La prima volta che incontriamo questo oggetto, prima ancora che cominci il flashback dei Falchi, viene definito da Gatsu come “la chiave per aprire la porta di un altro mondo”. E’ una definizione molto chiara e diretta, la migliore che si sarebbe potuta fornire. Il bejelit è un artefatto sovrumano, a metà tra un oggetto ed una creatura vivente, che consente di richiamare il male proveniente dal mondo demoniaco. Per la scelta del nome, Miura ha probabilmente preso spunto da “Berith”, il nome siriaco di Satana.
Come sappiamo, esistono due tipi di bejelit, un primo tipo più comune di colore verdognolo e un secondo tipo di colore rosso scarlatto.
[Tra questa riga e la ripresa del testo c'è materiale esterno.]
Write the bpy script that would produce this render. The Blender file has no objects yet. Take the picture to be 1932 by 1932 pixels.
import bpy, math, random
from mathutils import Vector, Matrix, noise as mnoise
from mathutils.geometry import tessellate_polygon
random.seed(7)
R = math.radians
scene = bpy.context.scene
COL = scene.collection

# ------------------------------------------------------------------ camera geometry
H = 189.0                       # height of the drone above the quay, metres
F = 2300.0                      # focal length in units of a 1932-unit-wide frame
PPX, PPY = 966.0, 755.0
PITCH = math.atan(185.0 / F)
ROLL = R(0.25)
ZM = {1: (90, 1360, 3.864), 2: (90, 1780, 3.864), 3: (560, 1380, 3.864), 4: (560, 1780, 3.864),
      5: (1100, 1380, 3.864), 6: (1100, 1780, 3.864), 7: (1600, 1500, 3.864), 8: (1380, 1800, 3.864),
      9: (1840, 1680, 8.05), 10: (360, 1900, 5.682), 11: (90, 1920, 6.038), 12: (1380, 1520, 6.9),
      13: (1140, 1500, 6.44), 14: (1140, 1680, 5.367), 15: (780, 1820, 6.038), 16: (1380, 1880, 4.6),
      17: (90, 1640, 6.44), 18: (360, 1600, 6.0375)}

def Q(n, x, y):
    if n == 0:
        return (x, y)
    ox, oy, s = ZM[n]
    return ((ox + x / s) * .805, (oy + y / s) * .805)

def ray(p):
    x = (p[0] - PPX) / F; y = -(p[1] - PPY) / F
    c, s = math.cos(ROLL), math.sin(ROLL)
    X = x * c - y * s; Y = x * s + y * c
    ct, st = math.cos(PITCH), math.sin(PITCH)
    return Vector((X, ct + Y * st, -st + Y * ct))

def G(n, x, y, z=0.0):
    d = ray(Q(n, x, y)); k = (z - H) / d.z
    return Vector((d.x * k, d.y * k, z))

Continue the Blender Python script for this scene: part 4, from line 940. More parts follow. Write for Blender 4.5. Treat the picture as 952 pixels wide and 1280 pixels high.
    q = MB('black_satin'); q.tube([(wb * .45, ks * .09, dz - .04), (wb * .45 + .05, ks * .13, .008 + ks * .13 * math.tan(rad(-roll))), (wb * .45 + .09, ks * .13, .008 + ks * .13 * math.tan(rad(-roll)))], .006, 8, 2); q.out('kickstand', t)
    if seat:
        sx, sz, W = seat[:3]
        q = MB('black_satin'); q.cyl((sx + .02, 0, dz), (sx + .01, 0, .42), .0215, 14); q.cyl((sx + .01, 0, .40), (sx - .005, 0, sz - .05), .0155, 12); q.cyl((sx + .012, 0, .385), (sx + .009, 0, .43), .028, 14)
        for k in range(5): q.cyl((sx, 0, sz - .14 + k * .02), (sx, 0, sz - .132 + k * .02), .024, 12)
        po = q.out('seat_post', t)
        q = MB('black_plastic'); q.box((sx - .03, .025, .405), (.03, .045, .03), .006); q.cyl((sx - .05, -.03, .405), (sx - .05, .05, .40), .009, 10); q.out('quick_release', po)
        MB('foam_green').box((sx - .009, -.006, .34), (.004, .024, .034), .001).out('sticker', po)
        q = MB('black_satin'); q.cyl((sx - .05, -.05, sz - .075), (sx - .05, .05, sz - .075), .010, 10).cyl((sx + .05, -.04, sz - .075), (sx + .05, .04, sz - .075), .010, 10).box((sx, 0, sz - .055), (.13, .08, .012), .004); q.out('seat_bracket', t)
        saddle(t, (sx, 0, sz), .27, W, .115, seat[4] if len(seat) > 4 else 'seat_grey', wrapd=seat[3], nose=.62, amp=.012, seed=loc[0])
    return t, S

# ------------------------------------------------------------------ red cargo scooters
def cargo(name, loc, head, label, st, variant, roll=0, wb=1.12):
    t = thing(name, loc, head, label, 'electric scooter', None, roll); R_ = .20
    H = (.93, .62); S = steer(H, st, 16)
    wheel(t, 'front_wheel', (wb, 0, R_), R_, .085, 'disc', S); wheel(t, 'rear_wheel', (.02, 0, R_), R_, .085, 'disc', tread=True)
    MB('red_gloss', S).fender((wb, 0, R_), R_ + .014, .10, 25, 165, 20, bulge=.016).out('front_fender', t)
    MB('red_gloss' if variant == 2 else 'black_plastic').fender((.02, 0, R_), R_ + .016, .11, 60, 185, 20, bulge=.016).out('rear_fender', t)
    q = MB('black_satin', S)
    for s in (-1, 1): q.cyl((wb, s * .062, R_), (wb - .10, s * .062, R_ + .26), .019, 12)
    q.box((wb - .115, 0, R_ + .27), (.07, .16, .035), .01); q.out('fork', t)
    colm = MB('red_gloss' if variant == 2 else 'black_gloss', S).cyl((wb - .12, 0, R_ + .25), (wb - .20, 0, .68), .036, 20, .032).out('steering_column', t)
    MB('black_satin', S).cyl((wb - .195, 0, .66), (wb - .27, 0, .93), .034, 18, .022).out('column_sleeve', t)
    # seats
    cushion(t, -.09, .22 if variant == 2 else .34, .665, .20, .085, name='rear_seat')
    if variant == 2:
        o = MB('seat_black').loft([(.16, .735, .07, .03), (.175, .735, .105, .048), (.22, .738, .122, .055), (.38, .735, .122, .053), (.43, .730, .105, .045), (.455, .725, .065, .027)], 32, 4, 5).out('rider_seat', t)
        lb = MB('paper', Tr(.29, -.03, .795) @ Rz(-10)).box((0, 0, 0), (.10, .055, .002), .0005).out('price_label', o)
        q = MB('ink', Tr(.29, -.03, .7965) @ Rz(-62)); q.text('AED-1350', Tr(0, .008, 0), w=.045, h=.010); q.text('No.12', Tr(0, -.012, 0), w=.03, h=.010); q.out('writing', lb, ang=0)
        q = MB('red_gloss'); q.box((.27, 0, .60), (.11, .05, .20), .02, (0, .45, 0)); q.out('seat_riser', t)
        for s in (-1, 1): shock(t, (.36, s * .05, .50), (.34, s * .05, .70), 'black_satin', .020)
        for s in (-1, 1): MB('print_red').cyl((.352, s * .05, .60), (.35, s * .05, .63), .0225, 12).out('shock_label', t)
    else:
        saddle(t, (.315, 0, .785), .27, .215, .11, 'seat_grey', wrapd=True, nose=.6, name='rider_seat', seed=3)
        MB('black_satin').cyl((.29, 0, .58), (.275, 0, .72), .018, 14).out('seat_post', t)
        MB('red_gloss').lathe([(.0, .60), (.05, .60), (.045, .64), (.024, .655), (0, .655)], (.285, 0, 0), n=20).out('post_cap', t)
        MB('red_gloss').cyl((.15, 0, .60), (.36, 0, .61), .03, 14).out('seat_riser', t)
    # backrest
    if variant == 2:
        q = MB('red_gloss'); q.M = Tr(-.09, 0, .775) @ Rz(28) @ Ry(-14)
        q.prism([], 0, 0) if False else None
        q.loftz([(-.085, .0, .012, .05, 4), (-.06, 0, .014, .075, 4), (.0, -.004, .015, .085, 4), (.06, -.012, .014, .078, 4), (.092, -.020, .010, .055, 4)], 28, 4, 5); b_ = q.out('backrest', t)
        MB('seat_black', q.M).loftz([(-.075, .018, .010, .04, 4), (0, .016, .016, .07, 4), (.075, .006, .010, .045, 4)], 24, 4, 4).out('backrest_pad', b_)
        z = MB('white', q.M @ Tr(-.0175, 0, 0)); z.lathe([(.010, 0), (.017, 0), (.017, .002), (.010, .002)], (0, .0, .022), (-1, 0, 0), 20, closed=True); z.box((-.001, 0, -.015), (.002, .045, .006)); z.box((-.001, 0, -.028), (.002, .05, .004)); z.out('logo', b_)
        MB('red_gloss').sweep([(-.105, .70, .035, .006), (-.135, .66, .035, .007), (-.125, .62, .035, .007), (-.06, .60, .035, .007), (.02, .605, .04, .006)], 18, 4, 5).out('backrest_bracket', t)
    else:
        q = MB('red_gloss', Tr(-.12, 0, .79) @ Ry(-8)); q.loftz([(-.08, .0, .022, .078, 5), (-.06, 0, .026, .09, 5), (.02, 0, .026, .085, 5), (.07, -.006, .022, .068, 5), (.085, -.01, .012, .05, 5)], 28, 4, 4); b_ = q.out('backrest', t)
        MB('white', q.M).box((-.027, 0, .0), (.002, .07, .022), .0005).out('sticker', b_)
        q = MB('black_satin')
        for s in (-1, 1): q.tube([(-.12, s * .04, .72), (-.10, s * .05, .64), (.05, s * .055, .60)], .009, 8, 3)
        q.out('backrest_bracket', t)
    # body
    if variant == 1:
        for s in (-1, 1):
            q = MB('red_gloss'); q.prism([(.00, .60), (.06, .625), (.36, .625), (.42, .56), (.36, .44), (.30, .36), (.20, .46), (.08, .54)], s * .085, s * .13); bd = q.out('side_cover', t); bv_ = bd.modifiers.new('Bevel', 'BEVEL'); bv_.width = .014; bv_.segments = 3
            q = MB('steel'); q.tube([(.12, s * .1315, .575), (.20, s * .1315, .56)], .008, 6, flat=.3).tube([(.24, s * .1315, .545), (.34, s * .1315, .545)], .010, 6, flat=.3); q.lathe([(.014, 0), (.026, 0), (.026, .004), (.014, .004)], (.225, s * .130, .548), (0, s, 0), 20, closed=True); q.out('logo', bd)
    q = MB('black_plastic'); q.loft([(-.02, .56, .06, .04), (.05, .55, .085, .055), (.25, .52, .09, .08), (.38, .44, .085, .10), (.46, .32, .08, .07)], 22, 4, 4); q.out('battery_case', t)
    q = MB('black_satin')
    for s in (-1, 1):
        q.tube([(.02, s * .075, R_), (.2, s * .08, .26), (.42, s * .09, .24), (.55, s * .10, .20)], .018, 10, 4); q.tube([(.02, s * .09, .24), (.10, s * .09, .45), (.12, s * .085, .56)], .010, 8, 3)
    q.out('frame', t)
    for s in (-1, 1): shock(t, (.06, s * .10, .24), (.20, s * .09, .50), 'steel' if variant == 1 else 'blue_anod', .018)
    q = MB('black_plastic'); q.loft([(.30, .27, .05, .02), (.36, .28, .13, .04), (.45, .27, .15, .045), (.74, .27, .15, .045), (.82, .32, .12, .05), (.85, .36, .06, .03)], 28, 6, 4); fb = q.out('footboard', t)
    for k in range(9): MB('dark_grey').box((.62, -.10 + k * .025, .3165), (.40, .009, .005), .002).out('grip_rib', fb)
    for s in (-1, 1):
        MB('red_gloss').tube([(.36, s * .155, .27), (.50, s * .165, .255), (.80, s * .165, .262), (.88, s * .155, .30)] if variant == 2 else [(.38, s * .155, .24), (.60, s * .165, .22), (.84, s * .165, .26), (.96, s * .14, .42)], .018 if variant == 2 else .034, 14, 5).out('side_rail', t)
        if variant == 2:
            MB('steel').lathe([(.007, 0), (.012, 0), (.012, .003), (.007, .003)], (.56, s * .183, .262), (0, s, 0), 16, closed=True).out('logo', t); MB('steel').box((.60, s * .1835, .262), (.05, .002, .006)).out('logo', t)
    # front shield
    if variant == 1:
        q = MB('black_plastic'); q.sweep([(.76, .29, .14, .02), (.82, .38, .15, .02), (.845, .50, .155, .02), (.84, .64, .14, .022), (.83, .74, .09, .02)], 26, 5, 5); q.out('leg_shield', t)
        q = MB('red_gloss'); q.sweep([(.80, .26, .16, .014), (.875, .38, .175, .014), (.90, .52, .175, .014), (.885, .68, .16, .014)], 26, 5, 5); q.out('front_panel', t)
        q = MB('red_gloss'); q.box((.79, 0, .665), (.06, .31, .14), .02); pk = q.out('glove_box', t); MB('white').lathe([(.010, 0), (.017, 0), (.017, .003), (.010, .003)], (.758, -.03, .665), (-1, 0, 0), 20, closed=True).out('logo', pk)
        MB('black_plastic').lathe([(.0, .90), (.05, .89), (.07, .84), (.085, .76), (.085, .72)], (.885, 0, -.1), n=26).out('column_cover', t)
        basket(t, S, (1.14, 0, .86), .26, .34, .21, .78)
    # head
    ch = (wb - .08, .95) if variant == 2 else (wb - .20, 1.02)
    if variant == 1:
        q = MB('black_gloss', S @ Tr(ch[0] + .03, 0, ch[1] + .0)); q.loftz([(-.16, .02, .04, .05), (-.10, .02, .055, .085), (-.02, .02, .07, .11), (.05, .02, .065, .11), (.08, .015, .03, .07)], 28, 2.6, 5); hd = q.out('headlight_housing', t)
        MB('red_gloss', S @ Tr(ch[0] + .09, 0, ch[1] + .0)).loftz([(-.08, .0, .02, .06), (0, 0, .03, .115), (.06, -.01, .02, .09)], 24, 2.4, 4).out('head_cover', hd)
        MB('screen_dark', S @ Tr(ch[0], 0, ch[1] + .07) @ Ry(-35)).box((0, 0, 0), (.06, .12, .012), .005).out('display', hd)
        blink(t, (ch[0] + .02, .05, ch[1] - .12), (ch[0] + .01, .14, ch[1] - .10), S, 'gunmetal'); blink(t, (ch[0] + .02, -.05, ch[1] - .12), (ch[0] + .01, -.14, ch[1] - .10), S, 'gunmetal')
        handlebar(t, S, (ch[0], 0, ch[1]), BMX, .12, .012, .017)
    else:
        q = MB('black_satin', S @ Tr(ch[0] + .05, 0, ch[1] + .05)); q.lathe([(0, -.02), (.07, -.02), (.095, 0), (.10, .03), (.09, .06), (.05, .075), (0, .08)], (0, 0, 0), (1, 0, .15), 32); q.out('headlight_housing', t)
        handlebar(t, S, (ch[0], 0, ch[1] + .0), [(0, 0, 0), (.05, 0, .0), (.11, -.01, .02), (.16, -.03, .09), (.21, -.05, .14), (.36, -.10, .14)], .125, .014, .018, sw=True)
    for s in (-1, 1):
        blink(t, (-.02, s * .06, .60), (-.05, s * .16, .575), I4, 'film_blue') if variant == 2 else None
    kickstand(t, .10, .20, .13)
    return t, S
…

I primi esemplari sono quelli che consentono ad un semplice umano caduto in disperazione di diventare un Apostolo, pagando con il sacrificio della persona più cara. In tal modo si diviene adepti della Mano di Dio e si gode di poteri che consentono di superare quello che viene più volte definito “il limite umano”. E’ proprio dietro questa falsa illusione che gli uomini, disperati e vacillanti, chiedono l’aiuto del male perché gli sia concessa la forza di compiere la propria vendetta o di portare a termine il proprio sogno. L’umanità della persona viene così consumata per lasciare posto a odio, rancore e malvagità oltre l’immaginabile.
Il bejelit cremisi è invece un esemplare molto raro e ne entrano in possesso solo i “prescelti da Dio”, ovvero coloro che sono stati destinati a diventare i cinque Arcidemoni. Con buona probabilità, ognuno di loro era precedentemente un umano nel cui cuore, a causa di un qualche avvenimento distruttivo per il proprio ego, si è insidiato il male. Ed è anche lo stesso Cavaliere del Teschio a combattere la lotta contro la Mano di Dio da tempi immemori. Lui probabilmente ha rinunciato al sacrificio dei propri uomini ed è per questo che viene deriso durante l’Eclissi che porta all’ascesa di Grifis. Uno degli obiettivi del Cavaliere è quello di sfruttare i bejelit per costruire la propria arma. Ciò gli consente di sferrare fendenti capaci di attraversare i piani e raggiungere gli strati più interni del mondo. E’proprio questo l’enorme potere del bejelit, consentire il collegamento tra i mondi e, dunque, tendere verso il caos più totale.
Il fato e la predestinazione sono argomenti centrali nella storia di Miura. Non sono le persone, ma è Dio a scegliere. Riscontro di ciò lo abbiamo vedendo che il bejelit non abbandona mai il proprio possessore e, qualora ciò avvenisse, l’artefatto prima o poi ritorna nelle mani di colui che è stato scelto da Dio. A questa forte componente fatalista si aggiunge però l’importanza del libero arbitrio. Questo ultimo aspetto è, a mio parere, molto sottovalutato dai 5 della Mano di Dio. Cosa che possiamo vedere durante l’Eclissi. Il loro modo di agire e di parlare sottintende una grande sicurezza che gli avvenimenti seguiranno un certo corso, così come Dio ha voluto.
Questa è la spavalderia dei cinque potentissimi Arcidemoni, ma Miura ha più volte sottolineato che è l’uomo a decidere il proprio destino e quello delle persone care. Credo che questo aspetto sia eccessivamente sottovalutato dai cinque. A conferma di ciò abbiamo la contrapposizione del sacrificio di Grifis e di quello del Conte. Grifis offre a Dio l’intera Squadra dei Falchi, calpestando un sentiero di cadaveri che l’avrebbe portato al raggiungimento del tanto agognato castello. Il Conte, invece, è ancora animato da un enorme amore nei confronti della figlia e preferisce finire all’inferno piuttosto che offrirla in sacrificio.
Mi permetto un’illazione a questo punto. Credo che per ogni uomo a cui viene donato un bejelit venga anche donata una chance. Questa chance è incarnata dalla persona più amata. Per il Conte si è trattato di Teresia, per Grifis si trattava di Gatsu. Nel momento in cui è venuto a mancare Gatsu, unico baluardo che avrebbe mantenuto integro il senno di Grifis, la strada ormai era stata spianata.